Les États-Unis sont aujourd’hui paralysés et l’Europe impuissante face à l’expansion chinoise. Le protectionnisme constitue la pire des réponses, dont le seul résultat est de laisser le champ libre à la Chine. Il serait plus efficace de la prendre au mot en l’obligeant à respecter les règles du libre-échange dont elle se réclame, notamment en termes d’ouverture de ses marchés et de protection des investissements. Par ailleurs, Pékin s’expose à des surcoûts économiques et des risques financiers considérables. Le soutien de ses champions nationaux, par exemple dans la voiture électrique, fait l’objet de détournements massifs des aides à la recherche en investissements immobiliers spéculatifs. Le financement d’infrastructures non viables ou de régimes en faillite peut devenir ruineux, à l’image des dizaines de milliards de dollars engloutis dans le Venezuela chaviste. Et le néocolonialisme chinois suscite de plus en plus de résistance, de l’Afrique à l’Asie.

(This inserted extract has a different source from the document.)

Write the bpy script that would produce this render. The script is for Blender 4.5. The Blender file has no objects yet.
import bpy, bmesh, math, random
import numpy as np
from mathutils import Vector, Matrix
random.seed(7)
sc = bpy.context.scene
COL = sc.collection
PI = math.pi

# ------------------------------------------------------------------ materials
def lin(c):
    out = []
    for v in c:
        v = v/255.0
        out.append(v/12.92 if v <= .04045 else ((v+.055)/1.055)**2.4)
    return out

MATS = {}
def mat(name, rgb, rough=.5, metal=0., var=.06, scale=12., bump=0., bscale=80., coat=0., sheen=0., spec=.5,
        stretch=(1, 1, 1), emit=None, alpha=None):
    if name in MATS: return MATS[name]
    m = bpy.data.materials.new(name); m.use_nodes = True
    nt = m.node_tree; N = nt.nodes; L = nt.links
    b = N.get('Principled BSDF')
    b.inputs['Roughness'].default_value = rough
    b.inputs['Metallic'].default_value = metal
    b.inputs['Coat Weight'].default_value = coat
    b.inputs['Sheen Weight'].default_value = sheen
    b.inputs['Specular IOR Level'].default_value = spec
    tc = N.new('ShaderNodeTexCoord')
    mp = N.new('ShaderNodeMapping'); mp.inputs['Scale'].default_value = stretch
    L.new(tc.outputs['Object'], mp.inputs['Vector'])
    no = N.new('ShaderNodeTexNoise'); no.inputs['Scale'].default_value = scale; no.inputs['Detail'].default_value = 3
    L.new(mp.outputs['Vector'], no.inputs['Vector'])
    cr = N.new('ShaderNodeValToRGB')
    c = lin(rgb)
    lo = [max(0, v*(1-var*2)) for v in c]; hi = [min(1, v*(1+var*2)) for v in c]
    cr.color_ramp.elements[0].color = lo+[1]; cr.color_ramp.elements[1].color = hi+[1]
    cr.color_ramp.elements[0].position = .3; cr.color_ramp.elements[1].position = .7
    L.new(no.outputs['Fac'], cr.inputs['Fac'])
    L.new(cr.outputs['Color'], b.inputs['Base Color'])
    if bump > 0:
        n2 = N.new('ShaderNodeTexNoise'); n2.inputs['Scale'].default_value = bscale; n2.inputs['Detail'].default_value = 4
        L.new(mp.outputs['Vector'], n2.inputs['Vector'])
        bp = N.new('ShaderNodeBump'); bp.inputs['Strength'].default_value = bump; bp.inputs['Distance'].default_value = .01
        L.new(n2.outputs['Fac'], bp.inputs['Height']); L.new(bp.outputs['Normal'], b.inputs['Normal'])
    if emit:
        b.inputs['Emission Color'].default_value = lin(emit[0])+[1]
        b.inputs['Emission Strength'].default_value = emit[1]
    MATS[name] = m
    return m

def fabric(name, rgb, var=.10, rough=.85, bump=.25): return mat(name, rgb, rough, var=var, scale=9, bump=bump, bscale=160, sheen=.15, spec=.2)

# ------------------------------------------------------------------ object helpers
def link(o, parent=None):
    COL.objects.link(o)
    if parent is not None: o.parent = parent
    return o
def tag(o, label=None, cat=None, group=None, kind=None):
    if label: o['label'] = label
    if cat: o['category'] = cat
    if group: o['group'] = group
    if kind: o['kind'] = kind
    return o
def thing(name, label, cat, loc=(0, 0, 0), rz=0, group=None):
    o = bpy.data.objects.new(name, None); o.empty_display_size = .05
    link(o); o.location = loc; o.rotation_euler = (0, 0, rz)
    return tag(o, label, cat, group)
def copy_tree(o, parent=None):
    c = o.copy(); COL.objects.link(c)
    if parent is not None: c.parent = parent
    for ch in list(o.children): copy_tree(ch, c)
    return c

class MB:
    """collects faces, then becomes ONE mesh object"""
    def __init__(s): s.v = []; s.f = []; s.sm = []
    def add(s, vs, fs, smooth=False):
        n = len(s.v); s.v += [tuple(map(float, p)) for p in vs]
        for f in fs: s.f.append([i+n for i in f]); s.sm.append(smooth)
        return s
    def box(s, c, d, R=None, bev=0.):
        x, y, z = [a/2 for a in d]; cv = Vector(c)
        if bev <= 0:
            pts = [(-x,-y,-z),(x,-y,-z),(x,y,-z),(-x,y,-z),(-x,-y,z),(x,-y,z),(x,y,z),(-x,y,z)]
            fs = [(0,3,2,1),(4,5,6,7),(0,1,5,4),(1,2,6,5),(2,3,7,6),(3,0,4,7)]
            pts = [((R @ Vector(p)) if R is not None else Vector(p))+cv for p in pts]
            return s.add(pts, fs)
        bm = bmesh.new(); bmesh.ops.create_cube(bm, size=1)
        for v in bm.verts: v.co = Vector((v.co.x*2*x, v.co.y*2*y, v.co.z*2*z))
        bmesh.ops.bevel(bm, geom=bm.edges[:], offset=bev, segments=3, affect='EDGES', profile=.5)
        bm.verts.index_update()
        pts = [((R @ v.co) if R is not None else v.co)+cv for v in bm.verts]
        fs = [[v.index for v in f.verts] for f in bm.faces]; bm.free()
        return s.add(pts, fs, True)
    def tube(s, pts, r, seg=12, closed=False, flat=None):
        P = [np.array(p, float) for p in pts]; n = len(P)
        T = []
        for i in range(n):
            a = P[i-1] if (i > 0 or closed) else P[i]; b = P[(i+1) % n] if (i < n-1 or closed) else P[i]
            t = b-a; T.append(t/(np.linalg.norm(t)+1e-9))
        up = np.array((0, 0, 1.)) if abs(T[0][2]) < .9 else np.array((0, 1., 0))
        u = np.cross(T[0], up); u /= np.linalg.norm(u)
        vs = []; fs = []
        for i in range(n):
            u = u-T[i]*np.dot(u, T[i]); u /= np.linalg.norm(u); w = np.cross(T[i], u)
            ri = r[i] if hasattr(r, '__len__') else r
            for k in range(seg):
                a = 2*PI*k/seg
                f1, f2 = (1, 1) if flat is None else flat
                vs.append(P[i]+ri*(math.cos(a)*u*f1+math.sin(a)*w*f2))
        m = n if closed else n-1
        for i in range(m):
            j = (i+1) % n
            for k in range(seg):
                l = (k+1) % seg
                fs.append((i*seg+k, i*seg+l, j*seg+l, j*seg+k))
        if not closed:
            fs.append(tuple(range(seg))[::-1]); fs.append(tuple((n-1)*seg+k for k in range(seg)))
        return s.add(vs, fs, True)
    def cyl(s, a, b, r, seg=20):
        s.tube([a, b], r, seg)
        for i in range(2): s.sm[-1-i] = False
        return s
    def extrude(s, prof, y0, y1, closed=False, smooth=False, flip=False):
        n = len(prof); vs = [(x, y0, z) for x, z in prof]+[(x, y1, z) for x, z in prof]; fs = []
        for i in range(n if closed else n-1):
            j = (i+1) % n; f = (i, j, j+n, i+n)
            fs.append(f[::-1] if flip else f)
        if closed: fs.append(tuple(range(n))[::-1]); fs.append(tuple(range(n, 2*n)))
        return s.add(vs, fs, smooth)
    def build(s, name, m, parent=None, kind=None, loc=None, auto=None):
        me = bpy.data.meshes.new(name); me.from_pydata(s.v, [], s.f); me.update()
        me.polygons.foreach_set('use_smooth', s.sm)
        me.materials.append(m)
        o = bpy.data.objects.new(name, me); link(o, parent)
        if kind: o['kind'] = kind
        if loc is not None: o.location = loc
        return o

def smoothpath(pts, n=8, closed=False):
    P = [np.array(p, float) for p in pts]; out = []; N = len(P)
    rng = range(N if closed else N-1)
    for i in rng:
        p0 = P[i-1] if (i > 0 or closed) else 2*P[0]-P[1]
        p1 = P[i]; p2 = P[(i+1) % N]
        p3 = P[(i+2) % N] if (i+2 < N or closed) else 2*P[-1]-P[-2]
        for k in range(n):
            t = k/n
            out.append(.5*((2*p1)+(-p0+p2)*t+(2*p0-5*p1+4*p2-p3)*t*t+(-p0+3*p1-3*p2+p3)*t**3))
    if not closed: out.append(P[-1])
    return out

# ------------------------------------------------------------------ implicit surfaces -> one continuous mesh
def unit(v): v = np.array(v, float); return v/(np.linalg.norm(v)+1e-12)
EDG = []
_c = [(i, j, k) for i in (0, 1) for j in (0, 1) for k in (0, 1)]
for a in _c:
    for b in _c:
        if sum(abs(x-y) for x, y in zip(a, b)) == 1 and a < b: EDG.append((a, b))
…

Les États-Unis et l’Europe doivent redéfinir de toute urgence une stratégie cohérente face à la Chine. À défaut, Donald Trump donnera raison à Karl Marx qui annonçait que le dernier capitaliste vendrait la corde pour le pendre. Et l’histoire retiendra qu’un milliardaire américain a cédé pour rien à un communiste chinois le contrôle du capitalisme et du monde du XXIe siècle.